**Task directions:** Reproduce all of the data below without alteration; exclude every picture.

**Collected data:**
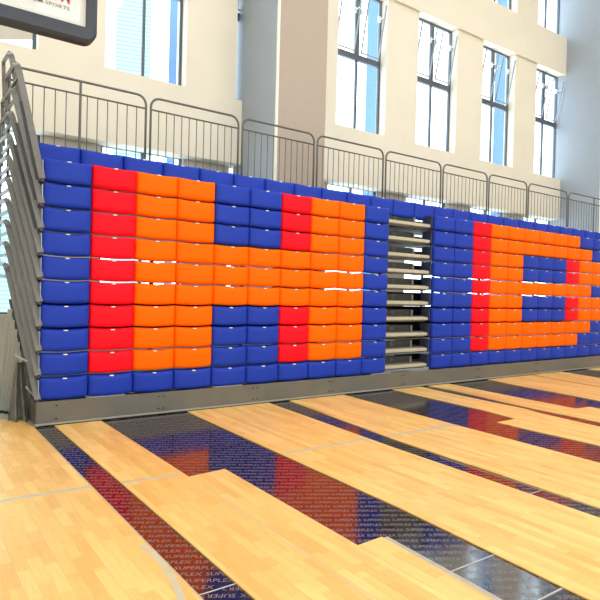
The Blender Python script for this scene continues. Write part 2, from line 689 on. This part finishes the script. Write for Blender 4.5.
# base panel
t = thing('bleacher_base', 'long grey steel base panel under the lowest row of seats', 'panel', (0, -.1, 0))
bm = bmesh.new()
box(bm, -.045, XS1, -.10, -.085, .035, .262)
part('front_panel', bm, M['fascia'], t)
bm = bmesh.new()
box(bm, -.045, XS1, -.085, .09, .235, .25)
part('top_plate', bm, M['fascia'], t)
bm = bmesh.new()
box(bm, -.05, -.035, -.085, .9, .03, .25)
part('side_panel', bm, mat('dark_side_panel', (84, 84, 82), .5, noise=.08), t)
bm = bmesh.new()
bevelbox(bm, -.06, XS1, -.125, -.085, .018, .036, .003)
part('bottom_lip', bm, M['lip'], t)
bm = bmesh.new()
box(bm, -.02, XS1, -.085, -.03, .002, .018)
part('plinth_strip', bm, M['bolt'], t)
for xx in [.15] + [k for k in (1.27, 1.33, 2.55, 2.61, 3.8, 3.86, 5.25, 5.31, 7.1, 7.16, 8.9, 8.96)]:
    for zz in (.075, .215):
        bm = bmesh.new()
        disc(bm, (xx, -.103, zz), .009, (0, 1, 0), .012, 8)
        part('bolt', bm, M['bolt'], t)
for k in range(14):
    # pale aluminium seat-rail strips between the panel and the lowest seats
    xx = (.46, 1.98, 4.62, 5.45)[k] if k < 4 else None
    if xx is None:
        break
    bm = bmesh.new()
    bevelbox(bm, xx, xx + .42, -.095, -.02, .262, .270, .002)
    part('foot_strip', bm, M['lip'], t)

# top deck + rear guard railings
t = thing('top_deck', 'narrow grey top walkway deck carrying the guard railings', 'platform', (0, .3, 2.7))
bm = bmesh.new()
box(bm, XS0, XS1 + 4, .30, 1.42, 2.68, 2.72)
part('deck', bm, M['deck'], t)
bm = bmesh.new()
box(bm, 4.98, 6.02, .26, .30, 2.60, 2.72)
part('front_beam', bm, M['riser'], t)

def guard(x0, x1, label, mid=None, nb=11, leftround=True, rightround=True):
    y = 1.3
    zb, zt, zm, R = 2.80, 4.14, 3.968, .13
    t = thing('guard_railing', label, 'railing', (x0, y, 2.72), 'guard railings along the top')
    bm = bmesh.new()
    pts = [(x0, y, 2.72)]
    pts += arcpts((x0 + R, y, zt - R), R, PI, PI / 2, 6)
    pts += arcpts((x1 - R, y, zt - R), R, PI / 2, 0, 6)
    pts += [(x1, y, 2.72)]
    tube(bm, pts, .0165, 8)
    part('top_rail', bm, M['rail'], t, True)
    bm = bmesh.new()
    tube(bm, [(x0, y, zm), (x1, y, zm)], .012, 8)
    part('middle_rail', bm, M['rail'], t, True)
    bm = bmesh.new()
    tube(bm, [(x0, y, zb), (x1, y, zb)], .014, 8)
    part('bottom_rail', bm, M['rail'], t, True)
    for k in range(nb):
        x = x0 + (x1 - x0) * (k + 1) / (nb + 1)
        if mid and abs(x - mid) < .05:
            continue
        bm = bmesh.new()
        tube(bm, [(x, y, zb), (x, y, zm)], .0068, 6)
        part('baluster', bm, M['rail'], t, True)
    if mid:
        bm = bmesh.new()
        tube(bm, [(mid, y, 2.72), (mid, y, zt)], .017, 8)
        part('middle_post', bm, M['rail'], t, True)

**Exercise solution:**
The Blender Python script for this scene continues. Write part 2, from line 689 on. This part finishes the script. Write for Blender 4.5.
# base panel
t = thing('bleacher_base', 'long grey steel base panel under the lowest row of seats', 'panel', (0, -.1, 0))
bm = bmesh.new()
box(bm, -.045, XS1, -.10, -.085, .035, .262)
part('front_panel', bm, M['fascia'], t)
bm = bmesh.new()
box(bm, -.045, XS1, -.085, .09, .235, .25)
part('top_plate', bm, M['fascia'], t)
bm = bmesh.new()
box(bm, -.05, -.035, -.085, .9, .03, .25)
part('side_panel', bm, mat('dark_side_panel', (84, 84, 82), .5, noise=.08), t)
bm = bmesh.new()
bevelbox(bm, -.06, XS1, -.125, -.085, .018, .036, .003)
part('bottom_lip', bm, M['lip'], t)
bm = bmesh.new()
box(bm, -.02, XS1, -.085, -.03, .002, .018)
part('plinth_strip', bm, M['bolt'], t)
for xx in [.15] + [k for k in (1.27, 1.33, 2.55, 2.61, 3.8, 3.86, 5.25, 5.31, 7.1, 7.16, 8.9, 8.96)]:
    for zz in (.075, .215):
        bm = bmesh.new()
        disc(bm, (xx, -.103, zz), .009, (0, 1, 0), .012, 8)
        part('bolt', bm, M['bolt'], t)
for k in range(14):
    # pale aluminium seat-rail strips between the panel and the lowest seats
    xx = (.46, 1.98, 4.62, 5.45)[k] if k < 4 else None
    if xx is None:
        break
    bm = bmesh.new()
    bevelbox(bm, xx, xx + .42, -.095, -.02, .262, .270, .002)
    part('foot_strip', bm, M['lip'], t)

# top deck + rear guard railings
t = thing('top_deck', 'narrow grey top walkway deck carrying the guard railings', 'platform', (0, .3, 2.7))
bm = bmesh.new()
box(bm, XS0, XS1 + 4, .30, 1.42, 2.68, 2.72)
part('deck', bm, M['deck'], t)
bm = bmesh.new()
box(bm, 4.98, 6.02, .26, .30, 2.60, 2.72)
part('front_beam', bm, M['riser'], t)

def guard(x0, x1, label, mid=None, nb=11, leftround=True, rightround=True):
    y = 1.3
    zb, zt, zm, R = 2.80, 4.14, 3.968, .13
    t = thing('guard_railing', label, 'railing', (x0, y, 2.72), 'guard railings along the top')
    bm = bmesh.new()
    pts = [(x0, y, 2.72)]
    pts += arcpts((x0 + R, y, zt - R), R, PI, PI / 2, 6)
    pts += arcpts((x1 - R, y, zt - R), R, PI / 2, 0, 6)
    pts += [(x1, y, 2.72)]
    tube(bm, pts, .0165, 8)
    part('top_rail', bm, M['rail'], t, True)
    bm = bmesh.new()
    tube(bm, [(x0, y, zm), (x1, y, zm)], .012, 8)
    part('middle_rail', bm, M['rail'], t, True)
    bm = bmesh.new()
    tube(bm, [(x0, y, zb), (x1, y, zb)], .014, 8)
    part('bottom_rail', bm, M['rail'], t, True)
    for k in range(nb):
        x = x0 + (x1 - x0) * (k + 1) / (nb + 1)
        if mid and abs(x - mid) < .05:
            continue
        bm = bmesh.new()
        tube(bm, [(x, y, zb), (x, y, zm)], .0068, 6)
        part('baluster', bm, M['rail'], t, True)
    if mid:
        bm = bmesh.new()
        tube(bm, [(mid, y, 2.72), (mid, y, zt)], .017, 8)
        part('middle_post', bm, M['rail'], t, True)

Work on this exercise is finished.